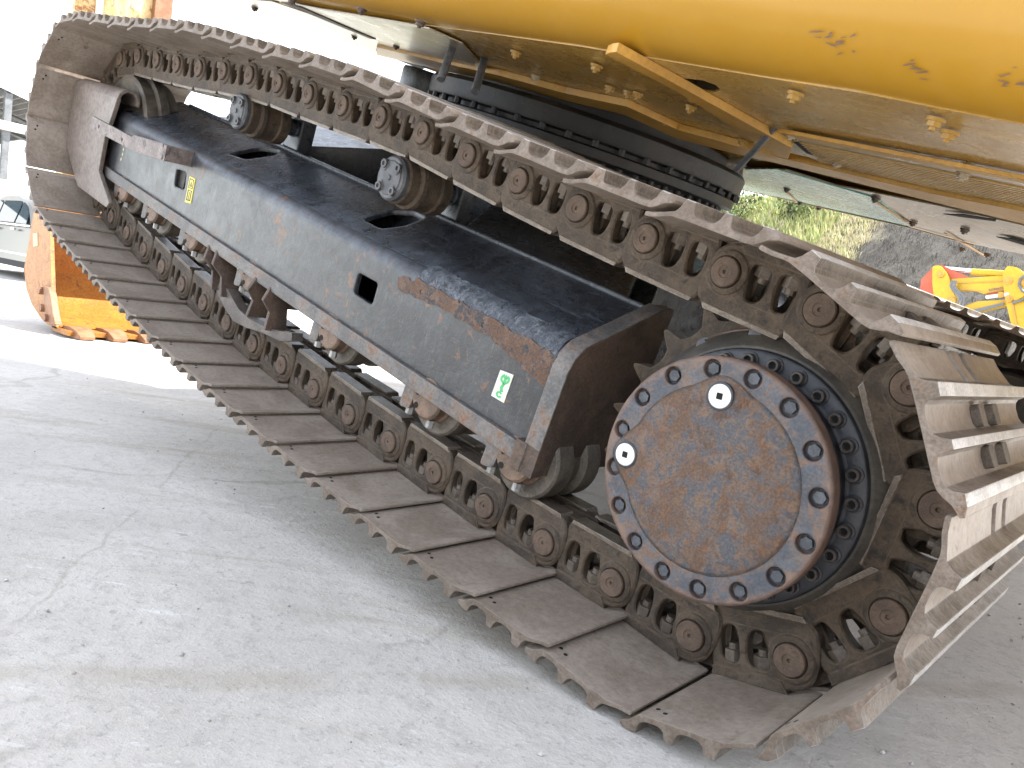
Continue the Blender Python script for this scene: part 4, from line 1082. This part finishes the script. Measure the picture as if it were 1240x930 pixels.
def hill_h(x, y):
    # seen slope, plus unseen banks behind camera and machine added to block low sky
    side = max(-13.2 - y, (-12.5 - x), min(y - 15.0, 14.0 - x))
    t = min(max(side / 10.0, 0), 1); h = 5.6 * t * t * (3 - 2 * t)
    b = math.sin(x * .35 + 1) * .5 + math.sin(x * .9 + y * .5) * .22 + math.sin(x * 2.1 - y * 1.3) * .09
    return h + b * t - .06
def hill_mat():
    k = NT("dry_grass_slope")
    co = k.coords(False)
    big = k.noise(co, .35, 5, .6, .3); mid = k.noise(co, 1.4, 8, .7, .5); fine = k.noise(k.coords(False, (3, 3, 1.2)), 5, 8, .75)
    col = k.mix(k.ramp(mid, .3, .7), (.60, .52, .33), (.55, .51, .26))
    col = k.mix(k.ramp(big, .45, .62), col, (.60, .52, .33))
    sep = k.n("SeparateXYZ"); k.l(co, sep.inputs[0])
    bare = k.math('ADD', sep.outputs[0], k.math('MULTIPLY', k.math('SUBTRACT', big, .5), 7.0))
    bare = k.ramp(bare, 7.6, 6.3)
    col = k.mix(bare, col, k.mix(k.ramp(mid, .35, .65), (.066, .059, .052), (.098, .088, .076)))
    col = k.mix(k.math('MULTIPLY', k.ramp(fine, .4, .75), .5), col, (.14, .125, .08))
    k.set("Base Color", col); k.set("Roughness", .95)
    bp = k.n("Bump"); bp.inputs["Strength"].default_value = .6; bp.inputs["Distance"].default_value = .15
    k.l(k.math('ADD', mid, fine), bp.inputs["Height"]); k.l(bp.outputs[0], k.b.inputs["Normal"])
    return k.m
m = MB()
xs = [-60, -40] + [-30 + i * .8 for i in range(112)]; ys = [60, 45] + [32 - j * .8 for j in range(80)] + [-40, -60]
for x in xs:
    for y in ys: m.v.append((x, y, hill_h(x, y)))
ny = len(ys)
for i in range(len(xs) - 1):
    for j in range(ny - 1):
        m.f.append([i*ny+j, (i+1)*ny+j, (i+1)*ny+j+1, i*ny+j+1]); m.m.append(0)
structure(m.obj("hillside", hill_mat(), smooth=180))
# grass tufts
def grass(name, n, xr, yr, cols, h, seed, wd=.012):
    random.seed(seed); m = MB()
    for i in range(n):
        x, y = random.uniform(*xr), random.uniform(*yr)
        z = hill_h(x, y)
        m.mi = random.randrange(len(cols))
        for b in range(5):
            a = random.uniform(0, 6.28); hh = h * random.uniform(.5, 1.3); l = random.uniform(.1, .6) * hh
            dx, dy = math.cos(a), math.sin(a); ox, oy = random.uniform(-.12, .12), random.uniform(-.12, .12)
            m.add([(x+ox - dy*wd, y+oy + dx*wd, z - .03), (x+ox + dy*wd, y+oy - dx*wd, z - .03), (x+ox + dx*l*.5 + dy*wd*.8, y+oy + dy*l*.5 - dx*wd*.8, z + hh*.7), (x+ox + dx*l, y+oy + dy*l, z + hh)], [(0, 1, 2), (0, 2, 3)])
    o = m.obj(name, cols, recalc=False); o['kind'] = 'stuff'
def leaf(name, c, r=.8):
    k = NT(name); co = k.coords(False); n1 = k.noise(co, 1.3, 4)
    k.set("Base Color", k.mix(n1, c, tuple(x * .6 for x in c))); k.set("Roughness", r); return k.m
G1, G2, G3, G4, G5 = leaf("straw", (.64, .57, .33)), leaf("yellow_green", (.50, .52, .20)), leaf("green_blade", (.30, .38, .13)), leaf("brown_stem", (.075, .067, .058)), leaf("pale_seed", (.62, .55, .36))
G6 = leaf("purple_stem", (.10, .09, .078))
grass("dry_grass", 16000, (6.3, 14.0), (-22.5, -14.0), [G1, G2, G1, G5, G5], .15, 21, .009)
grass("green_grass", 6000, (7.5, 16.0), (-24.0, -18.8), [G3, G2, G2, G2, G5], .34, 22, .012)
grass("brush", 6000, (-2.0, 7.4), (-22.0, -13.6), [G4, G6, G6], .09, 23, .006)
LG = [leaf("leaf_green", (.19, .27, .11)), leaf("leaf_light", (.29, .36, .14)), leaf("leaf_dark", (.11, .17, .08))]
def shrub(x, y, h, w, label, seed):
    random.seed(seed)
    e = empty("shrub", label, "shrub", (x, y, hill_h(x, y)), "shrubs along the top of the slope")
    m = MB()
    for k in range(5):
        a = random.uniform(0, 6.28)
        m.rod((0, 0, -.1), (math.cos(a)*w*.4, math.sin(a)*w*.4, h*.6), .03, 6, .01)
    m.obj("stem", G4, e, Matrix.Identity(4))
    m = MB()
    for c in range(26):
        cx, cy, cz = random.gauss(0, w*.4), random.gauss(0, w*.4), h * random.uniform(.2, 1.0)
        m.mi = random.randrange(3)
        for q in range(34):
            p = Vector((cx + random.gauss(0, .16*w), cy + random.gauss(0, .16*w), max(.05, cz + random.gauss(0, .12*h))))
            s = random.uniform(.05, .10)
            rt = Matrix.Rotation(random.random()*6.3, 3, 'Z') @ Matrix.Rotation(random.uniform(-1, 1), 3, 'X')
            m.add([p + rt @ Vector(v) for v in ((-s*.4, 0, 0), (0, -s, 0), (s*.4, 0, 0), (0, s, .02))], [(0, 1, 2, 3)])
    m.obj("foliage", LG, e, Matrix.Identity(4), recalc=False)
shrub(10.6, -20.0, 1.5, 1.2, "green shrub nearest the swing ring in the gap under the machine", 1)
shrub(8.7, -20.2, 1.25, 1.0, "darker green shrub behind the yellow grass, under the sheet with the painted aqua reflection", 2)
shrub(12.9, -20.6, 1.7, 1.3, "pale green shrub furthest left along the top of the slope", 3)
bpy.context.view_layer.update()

══════════

**GIVEN INSTRUCTION**
Print the whole listing above once more, word for word, without its pictures.

**SOLUTION TO THE EXERCISE**
Continue the Blender Python script for this scene: part 4, from line 1082. This part finishes the script. Measure the picture as if it were 1240x930 pixels.
def hill_h(x, y):
    # seen slope, plus unseen banks behind camera and machine added to block low sky
    side = max(-13.2 - y, (-12.5 - x), min(y - 15.0, 14.0 - x))
    t = min(max(side / 10.0, 0), 1); h = 5.6 * t * t * (3 - 2 * t)
    b = math.sin(x * .35 + 1) * .5 + math.sin(x * .9 + y * .5) * .22 + math.sin(x * 2.1 - y * 1.3) * .09
    return h + b * t - .06
def hill_mat():
    k = NT("dry_grass_slope")
    co = k.coords(False)
    big = k.noise(co, .35, 5, .6, .3); mid = k.noise(co, 1.4, 8, .7, .5); fine = k.noise(k.coords(False, (3, 3, 1.2)), 5, 8, .75)
    col = k.mix(k.ramp(mid, .3, .7), (.60, .52, .33), (.55, .51, .26))
    col = k.mix(k.ramp(big, .45, .62), col, (.60, .52, .33))
    sep = k.n("SeparateXYZ"); k.l(co, sep.inputs[0])
    bare = k.math('ADD', sep.outputs[0], k.math('MULTIPLY', k.math('SUBTRACT', big, .5), 7.0))
    bare = k.ramp(bare, 7.6, 6.3)
    col = k.mix(bare, col, k.mix(k.ramp(mid, .35, .65), (.066, .059, .052), (.098, .088, .076)))
    col = k.mix(k.math('MULTIPLY', k.ramp(fine, .4, .75), .5), col, (.14, .125, .08))
    k.set("Base Color", col); k.set("Roughness", .95)
    bp = k.n("Bump"); bp.inputs["Strength"].default_value = .6; bp.inputs["Distance"].default_value = .15
    k.l(k.math('ADD', mid, fine), bp.inputs["Height"]); k.l(bp.outputs[0], k.b.inputs["Normal"])
    return k.m
m = MB()
xs = [-60, -40] + [-30 + i * .8 for i in range(112)]; ys = [60, 45] + [32 - j * .8 for j in range(80)] + [-40, -60]
for x in xs:
    for y in ys: m.v.append((x, y, hill_h(x, y)))
ny = len(ys)
for i in range(len(xs) - 1):
    for j in range(ny - 1):
        m.f.append([i*ny+j, (i+1)*ny+j, (i+1)*ny+j+1, i*ny+j+1]); m.m.append(0)
structure(m.obj("hillside", hill_mat(), smooth=180))
# grass tufts
def grass(name, n, xr, yr, cols, h, seed, wd=.012):
    random.seed(seed); m = MB()
    for i in range(n):
        x, y = random.uniform(*xr), random.uniform(*yr)
        z = hill_h(x, y)
        m.mi = random.randrange(len(cols))
        for b in range(5):
            a = random.uniform(0, 6.28); hh = h * random.uniform(.5, 1.3); l = random.uniform(.1, .6) * hh
            dx, dy = math.cos(a), math.sin(a); ox, oy = random.uniform(-.12, .12), random.uniform(-.12, .12)
            m.add([(x+ox - dy*wd, y+oy + dx*wd, z - .03), (x+ox + dy*wd, y+oy - dx*wd, z - .03), (x+ox + dx*l*.5 + dy*wd*.8, y+oy + dy*l*.5 - dx*wd*.8, z + hh*.7), (x+ox + dx*l, y+oy + dy*l, z + hh)], [(0, 1, 2), (0, 2, 3)])
    o = m.obj(name, cols, recalc=False); o['kind'] = 'stuff'
def leaf(name, c, r=.8):
    k = NT(name); co = k.coords(False); n1 = k.noise(co, 1.3, 4)
    k.set("Base Color", k.mix(n1, c, tuple(x * .6 for x in c))); k.set("Roughness", r); return k.m
G1, G2, G3, G4, G5 = leaf("straw", (.64, .57, .33)), leaf("yellow_green", (.50, .52, .20)), leaf("green_blade", (.30, .38, .13)), leaf("brown_stem", (.075, .067, .058)), leaf("pale_seed", (.62, .55, .36))
G6 = leaf("purple_stem", (.10, .09, .078))
grass("dry_grass", 16000, (6.3, 14.0), (-22.5, -14.0), [G1, G2, G1, G5, G5], .15, 21, .009)
grass("green_grass", 6000, (7.5, 16.0), (-24.0, -18.8), [G3, G2, G2, G2, G5], .34, 22, .012)
grass("brush", 6000, (-2.0, 7.4), (-22.0, -13.6), [G4, G6, G6], .09, 23, .006)
LG = [leaf("leaf_green", (.19, .27, .11)), leaf("leaf_light", (.29, .36, .14)), leaf("leaf_dark", (.11, .17, .08))]
def shrub(x, y, h, w, label, seed):
    random.seed(seed)
    e = empty("shrub", label, "shrub", (x, y, hill_h(x, y)), "shrubs along the top of the slope")
    m = MB()
    for k in range(5):
        a = random.uniform(0, 6.28)
        m.rod((0, 0, -.1), (math.cos(a)*w*.4, math.sin(a)*w*.4, h*.6), .03, 6, .01)
    m.obj("stem", G4, e, Matrix.Identity(4))
    m = MB()
    for c in range(26):
        cx, cy, cz = random.gauss(0, w*.4), random.gauss(0, w*.4), h * random.uniform(.2, 1.0)
        m.mi = random.randrange(3)
        for q in range(34):
            p = Vector((cx + random.gauss(0, .16*w), cy + random.gauss(0, .16*w), max(.05, cz + random.gauss(0, .12*h))))
            s = random.uniform(.05, .10)
            rt = Matrix.Rotation(random.random()*6.3, 3, 'Z') @ Matrix.Rotation(random.uniform(-1, 1), 3, 'X')
            m.add([p + rt @ Vector(v) for v in ((-s*.4, 0, 0), (0, -s, 0), (s*.4, 0, 0), (0, s, .02))], [(0, 1, 2, 3)])
    m.obj("foliage", LG, e, Matrix.Identity(4), recalc=False)
shrub(10.6, -20.0, 1.5, 1.2, "green shrub nearest the swing ring in the gap under the machine", 1)
shrub(8.7, -20.2, 1.25, 1.0, "darker green shrub behind the yellow grass, under the sheet with the painted aqua reflection", 2)
shrub(12.9, -20.6, 1.7, 1.3, "pale green shrub furthest left along the top of the slope", 3)
bpy.context.view_layer.update()